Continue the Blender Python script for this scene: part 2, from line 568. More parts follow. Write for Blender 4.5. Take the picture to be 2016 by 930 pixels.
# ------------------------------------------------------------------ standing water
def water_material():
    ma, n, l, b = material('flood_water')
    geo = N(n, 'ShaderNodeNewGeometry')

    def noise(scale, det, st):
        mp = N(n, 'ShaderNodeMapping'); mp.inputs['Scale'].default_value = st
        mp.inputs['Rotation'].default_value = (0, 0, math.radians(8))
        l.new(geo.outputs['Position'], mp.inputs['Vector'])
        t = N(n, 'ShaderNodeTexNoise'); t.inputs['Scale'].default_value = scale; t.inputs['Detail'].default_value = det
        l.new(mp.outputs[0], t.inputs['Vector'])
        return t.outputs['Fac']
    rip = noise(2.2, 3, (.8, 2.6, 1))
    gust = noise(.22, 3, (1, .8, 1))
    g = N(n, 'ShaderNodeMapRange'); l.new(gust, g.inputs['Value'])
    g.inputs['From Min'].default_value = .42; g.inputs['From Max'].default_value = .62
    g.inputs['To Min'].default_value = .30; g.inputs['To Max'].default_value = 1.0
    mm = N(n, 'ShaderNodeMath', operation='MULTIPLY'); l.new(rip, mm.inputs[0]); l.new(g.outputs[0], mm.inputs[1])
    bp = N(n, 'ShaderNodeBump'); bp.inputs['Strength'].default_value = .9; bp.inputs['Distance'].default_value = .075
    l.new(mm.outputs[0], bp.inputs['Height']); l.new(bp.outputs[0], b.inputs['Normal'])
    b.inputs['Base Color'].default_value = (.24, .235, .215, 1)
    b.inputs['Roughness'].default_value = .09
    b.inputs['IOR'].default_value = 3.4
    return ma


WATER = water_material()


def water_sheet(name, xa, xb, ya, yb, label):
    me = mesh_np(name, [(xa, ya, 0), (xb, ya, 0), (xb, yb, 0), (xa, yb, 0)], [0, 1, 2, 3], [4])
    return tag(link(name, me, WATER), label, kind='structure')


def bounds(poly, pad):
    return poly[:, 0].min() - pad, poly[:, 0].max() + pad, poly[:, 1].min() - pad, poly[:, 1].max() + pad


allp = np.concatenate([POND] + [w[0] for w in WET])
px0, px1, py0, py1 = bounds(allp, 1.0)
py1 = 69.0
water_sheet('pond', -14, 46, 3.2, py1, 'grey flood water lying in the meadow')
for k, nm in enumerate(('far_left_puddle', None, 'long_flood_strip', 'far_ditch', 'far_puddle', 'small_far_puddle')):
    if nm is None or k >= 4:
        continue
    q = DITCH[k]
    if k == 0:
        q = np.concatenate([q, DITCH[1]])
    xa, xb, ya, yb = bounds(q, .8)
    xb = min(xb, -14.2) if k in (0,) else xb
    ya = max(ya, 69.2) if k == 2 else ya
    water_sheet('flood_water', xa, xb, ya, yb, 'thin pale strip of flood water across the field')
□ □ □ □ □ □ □
* INSTRUCTION
What you return should be the lines from the start of the data through the line with "geo = N(n, 'ShaderNodeNewGeometry')", quoted exactly and nothing more.

* ANSWER FOR THIS EXERCISE
Continue the Blender Python script for this scene: part 2, from line 568. More parts follow. Write for Blender 4.5. Take the picture to be 2016 by 930 pixels.
# ------------------------------------------------------------------ standing water
def water_material():
    ma, n, l, b = material('flood_water')
    geo = N(n, 'ShaderNodeNewGeometry')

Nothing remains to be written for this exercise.